My point was that by using only one check, which is inaccurate, The scan or the print. Surely it is better to know the inaccuracy in each component so that simple calculations will give correct answer whether just printing, scanning or both?  If you know the accuracy of your scanner any inaccuracy can be corrected in your graphics program and angular measurements etc can be made on screen in a cad program without printing.
 
By using graph paper to calibrate you can check the accuracy at different places on the platen.
 
Why use acetate? You only have to place the rulers face down on the platen and they will be scanned. Personally, I still think that I would prefer to know the accuracy of my scanner and printer rather than having to add rulers every time.
 
Best regards
 
Terry

Edited By Terryd on 29/03/2011 15:43:51

Steve Garnett29/03/2011 16:32:43
837 forum posts
27 photos
Sorry - had to go out for an hour, but I did what follows in less than five minutes (including fetching the scanner) before I went:
 
Posted by Terryd on 29/03/2011 15:37:45:

 
My point was that by using only one check, which is inaccurate, The scan or the print. Surely it is better to know the inaccuracy in each component so that simple calculations will give correct answer whether just printing, scanning or both? If you know the accuracy of your scanner any inaccuracy can be corrected in your graphics program and angular measurements etc can be made on screen in a cad program without printing.
 
By using graph paper to calibrate you can check the accuracy at different places on the platen.
 
This method covers both in one go, and generally the linearity errors in scanners are pretty small - it's the scaling inaccuracy that can be much greater.
 
Posted by Terryd on 29/03/2011 15:37:45:
 
Why use acetate? You only have to place the rulers face down on the platen and they will be scanned. Personally, I still think that I would prefer to know the accuracy of my scanner and printer rather than having to add rulers every time.
 
 
You are quite correct about the acetate - it's not needed. But fixing the rules at right-angles, and in a sensible alignment only took a moment with two bits of magic tape; it really wasn't a problem. What you get from this is either a large scan (which I haven't included) that would enable you to establish the aspect ratio error pretty accurately, and another one which would enable you to make a pretty accurate (well in terms of grinding) measurement directly, without any need to apply calibration corrections at all.
 

The small divisions are 0.5mm. And it would not be difficult to establish the relative angles here, I think. Please excuse the lump of tool steel - I inherited it, and it's untouched. No I don't know why it's like that at all - it's only there for illustrative purposes.
Geoff Theasby29/03/2011 17:21:28
615 forum posts
21 photos
As much for my own edification as to help, but could you measure the angle of each side of the tool with an angle gauge, perhaps an electronic one, against the horizontal, then you could check that each side was in agreement? You might have to turn to tool on its side to do this.
 
Regards
Geoff
Steve Garnett29/03/2011 17:28:50
837 forum posts
27 photos
Incidentally I checked the scaling inaccuracy on the scanned result above, and it's about 0.33%, FWIW. And you can calculate directly the angle that the first bit of grinding makes to the vertical by plotting intersecting lines (I used Serif Draw plus) very carefully on a blown-up image, measuring the difference between them and using Arctan (H difference/V difference), arrive at an answer. What you discover when you look at the above one very carefully though is that the ground line is only straight over about half of its length, so the accuracy is somewhat compromised anyway, unless you are very careful.

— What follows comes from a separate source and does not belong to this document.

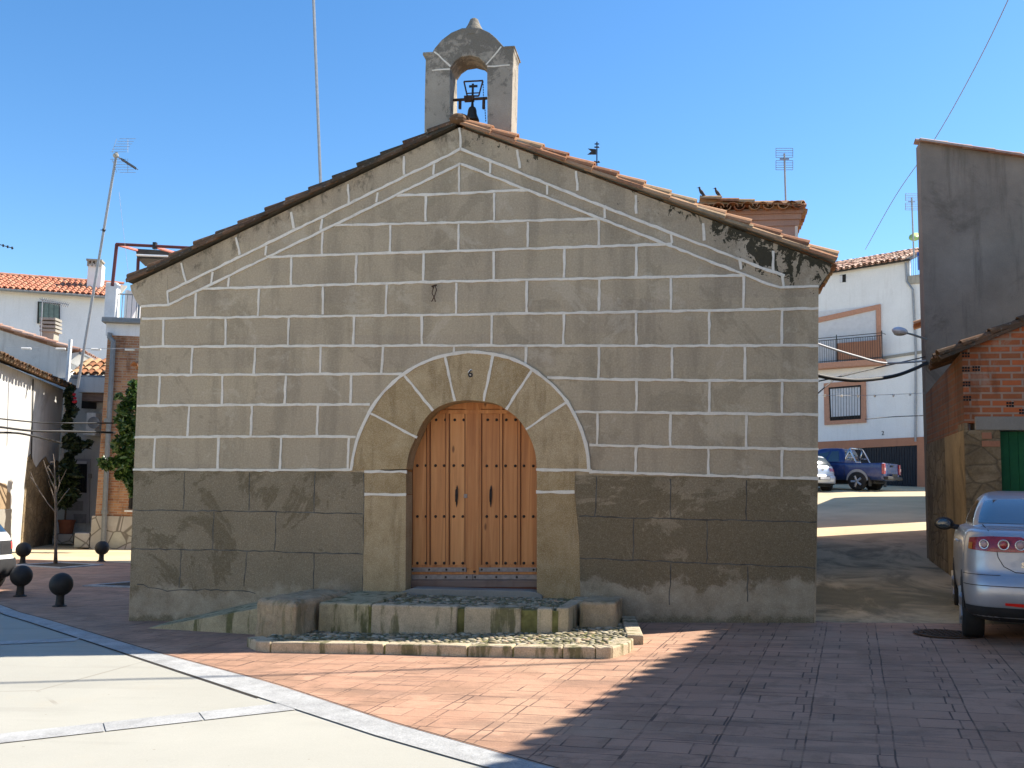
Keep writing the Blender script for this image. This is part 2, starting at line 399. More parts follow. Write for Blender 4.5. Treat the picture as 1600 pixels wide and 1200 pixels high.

Edited By Steve Garnett on 29/03/2011 17:29:27

Steve Garnett29/03/2011 17:38:10
837 forum posts
27 photos
Posted by Geoff Theasby on 29/03/2011 17:21:28:
As much for my own edification as to help, but could you measure the angle of each side of the tool with an angle gauge, perhaps an electronic one, against the horizontal, then you could check that each side was in agreement? You might have to turn to tool on its side to do this.
 

 
Geoff, I think that there are perhaps as many ways of doing this as you could think of! The only thing you have to be aware of with each one is where the potential errors might creep in, and how much confidence you could reasonably have in the result as a consequence.
 
So in my example above, I've measured the angle of the ground edge to the horizontal, and if I've got the sums and error direction correct, it's 47.26 degrees minus 0.33%. Electronic angle gauges have an inherent accuracy of about 0.1 degrees, I believe. You'd have to be very careful about physical alignment of the gauge though, because you wouldn't have much surface to work with, would you?